-- GOAL OF THE EXERCISE --
Print the first line of the material below and each line after it, exactly as written, ending with the line that contains "PI = math.pi".

-- DATASET EXCERPT --
————————

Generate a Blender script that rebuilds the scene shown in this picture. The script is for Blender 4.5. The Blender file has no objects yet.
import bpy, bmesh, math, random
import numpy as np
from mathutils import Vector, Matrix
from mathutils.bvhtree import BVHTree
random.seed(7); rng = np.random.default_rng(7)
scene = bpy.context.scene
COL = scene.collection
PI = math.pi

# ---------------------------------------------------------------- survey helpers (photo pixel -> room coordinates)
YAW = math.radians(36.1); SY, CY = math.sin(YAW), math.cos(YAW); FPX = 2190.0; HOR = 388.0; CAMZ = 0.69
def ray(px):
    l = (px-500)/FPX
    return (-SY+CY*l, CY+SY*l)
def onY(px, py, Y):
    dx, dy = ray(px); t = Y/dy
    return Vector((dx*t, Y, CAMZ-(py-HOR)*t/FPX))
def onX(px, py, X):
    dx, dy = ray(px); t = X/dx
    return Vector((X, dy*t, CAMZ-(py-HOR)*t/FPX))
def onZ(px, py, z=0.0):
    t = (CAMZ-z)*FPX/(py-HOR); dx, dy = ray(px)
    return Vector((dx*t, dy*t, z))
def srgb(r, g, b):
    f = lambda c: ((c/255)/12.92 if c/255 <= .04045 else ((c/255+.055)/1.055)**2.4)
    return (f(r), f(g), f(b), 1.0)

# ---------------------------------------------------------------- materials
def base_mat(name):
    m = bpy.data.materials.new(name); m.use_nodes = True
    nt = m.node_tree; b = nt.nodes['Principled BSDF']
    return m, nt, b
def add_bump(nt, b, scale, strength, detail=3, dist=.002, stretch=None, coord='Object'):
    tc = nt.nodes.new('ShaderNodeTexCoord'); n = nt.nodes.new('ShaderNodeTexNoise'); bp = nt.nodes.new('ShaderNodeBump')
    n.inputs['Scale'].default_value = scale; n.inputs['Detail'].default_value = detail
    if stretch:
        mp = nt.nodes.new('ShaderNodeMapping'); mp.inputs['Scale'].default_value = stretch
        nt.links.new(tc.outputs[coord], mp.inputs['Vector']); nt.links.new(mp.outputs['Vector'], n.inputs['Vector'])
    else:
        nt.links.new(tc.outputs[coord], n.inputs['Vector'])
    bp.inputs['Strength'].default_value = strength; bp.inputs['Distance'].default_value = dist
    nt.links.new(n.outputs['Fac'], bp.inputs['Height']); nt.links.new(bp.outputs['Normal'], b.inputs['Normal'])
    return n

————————

-- TASK ANSWER --
Generate a Blender script that rebuilds the scene shown in this picture. The script is for Blender 4.5. The Blender file has no objects yet.
import bpy, bmesh, math, random
import numpy as np
from mathutils import Vector, Matrix
from mathutils.bvhtree import BVHTree
random.seed(7); rng = np.random.default_rng(7)
scene = bpy.context.scene
COL = scene.collection
PI = math.pi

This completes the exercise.